What is expected:
Show every line below where "scene" can be found.
----- Records to process -----
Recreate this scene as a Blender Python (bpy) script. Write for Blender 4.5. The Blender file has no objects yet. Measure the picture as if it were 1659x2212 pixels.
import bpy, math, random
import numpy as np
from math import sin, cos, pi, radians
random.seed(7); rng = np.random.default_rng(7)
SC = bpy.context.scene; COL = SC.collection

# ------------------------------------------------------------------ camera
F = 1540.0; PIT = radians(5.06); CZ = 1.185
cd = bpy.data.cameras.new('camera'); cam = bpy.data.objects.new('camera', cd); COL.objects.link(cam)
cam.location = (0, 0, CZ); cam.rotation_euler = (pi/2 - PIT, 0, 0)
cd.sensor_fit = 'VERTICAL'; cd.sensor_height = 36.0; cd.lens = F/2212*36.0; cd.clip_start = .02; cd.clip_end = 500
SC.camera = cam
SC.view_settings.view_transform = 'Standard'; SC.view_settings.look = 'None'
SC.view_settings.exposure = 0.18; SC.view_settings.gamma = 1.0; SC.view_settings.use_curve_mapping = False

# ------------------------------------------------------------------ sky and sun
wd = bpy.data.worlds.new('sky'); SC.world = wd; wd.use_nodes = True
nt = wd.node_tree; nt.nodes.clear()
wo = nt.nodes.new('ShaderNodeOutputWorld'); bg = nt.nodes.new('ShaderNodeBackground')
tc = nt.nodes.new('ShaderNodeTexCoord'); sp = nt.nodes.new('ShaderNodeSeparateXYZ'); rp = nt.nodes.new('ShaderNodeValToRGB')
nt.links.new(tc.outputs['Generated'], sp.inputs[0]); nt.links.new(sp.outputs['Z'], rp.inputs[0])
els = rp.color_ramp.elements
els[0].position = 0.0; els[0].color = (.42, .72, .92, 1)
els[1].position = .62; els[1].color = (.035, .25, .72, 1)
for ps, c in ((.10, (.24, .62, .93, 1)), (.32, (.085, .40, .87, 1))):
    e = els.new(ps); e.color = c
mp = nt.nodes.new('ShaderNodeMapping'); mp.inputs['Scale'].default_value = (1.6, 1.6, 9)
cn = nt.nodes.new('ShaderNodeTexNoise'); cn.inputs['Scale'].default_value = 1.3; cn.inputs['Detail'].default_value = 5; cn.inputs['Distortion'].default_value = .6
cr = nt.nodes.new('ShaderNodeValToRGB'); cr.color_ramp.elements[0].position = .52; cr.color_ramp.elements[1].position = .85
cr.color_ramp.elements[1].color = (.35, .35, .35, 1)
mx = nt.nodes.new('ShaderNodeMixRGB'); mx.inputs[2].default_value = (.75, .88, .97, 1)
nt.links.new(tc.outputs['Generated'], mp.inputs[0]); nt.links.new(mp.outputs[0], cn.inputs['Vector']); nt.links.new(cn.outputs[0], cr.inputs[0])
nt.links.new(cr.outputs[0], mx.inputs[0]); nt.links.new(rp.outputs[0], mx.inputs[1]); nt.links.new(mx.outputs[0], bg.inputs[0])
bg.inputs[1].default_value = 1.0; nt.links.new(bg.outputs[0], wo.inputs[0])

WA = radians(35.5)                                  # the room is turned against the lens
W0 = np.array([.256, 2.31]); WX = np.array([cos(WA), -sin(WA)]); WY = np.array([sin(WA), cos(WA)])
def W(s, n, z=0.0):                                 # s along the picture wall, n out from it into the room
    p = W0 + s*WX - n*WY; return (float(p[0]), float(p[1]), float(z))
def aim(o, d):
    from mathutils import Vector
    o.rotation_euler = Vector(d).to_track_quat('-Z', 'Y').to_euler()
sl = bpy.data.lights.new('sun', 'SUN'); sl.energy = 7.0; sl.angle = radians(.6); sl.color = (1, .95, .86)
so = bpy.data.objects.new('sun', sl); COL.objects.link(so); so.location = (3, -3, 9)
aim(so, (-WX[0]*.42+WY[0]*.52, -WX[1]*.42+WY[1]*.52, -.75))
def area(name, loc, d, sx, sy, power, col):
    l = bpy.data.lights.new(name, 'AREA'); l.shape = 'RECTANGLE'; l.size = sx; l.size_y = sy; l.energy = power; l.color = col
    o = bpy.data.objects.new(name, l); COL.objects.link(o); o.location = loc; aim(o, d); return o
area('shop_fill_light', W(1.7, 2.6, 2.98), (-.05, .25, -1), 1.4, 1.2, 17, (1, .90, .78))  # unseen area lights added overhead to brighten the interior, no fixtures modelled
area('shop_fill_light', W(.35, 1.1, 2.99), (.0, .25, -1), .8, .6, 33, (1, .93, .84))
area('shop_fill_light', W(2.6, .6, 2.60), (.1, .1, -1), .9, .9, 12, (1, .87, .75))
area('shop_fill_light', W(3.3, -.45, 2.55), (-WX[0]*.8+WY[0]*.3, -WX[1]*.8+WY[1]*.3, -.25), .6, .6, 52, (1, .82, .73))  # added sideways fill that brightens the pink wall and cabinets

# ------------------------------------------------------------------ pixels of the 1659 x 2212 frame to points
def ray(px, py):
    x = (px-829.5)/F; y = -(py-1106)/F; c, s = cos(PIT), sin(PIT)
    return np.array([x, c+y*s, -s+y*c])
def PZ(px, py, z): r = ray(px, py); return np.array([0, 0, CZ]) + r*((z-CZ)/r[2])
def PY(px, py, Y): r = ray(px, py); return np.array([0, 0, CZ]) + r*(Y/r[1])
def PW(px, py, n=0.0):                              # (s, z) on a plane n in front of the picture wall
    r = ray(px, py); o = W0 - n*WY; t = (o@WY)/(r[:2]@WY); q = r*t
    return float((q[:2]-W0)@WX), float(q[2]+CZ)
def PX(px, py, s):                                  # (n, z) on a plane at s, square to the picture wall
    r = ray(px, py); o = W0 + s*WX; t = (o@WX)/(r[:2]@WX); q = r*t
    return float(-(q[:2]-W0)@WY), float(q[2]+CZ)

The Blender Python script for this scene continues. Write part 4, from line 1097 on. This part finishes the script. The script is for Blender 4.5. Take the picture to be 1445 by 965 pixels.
-----
Solution for this exercise:
Recreate this scene as a Blender Python (bpy) script. Write for Blender 4.5. The Blender file has no objects yet. Measure the picture as if it were 1659x2212 pixels.
SC = bpy.context.scene; COL = SC.collection
The Blender Python script for this scene continues. Write part 4, from line 1097 on. This part finishes the script. The script is for Blender 4.5. Take the picture to be 1445 by 965 pixels.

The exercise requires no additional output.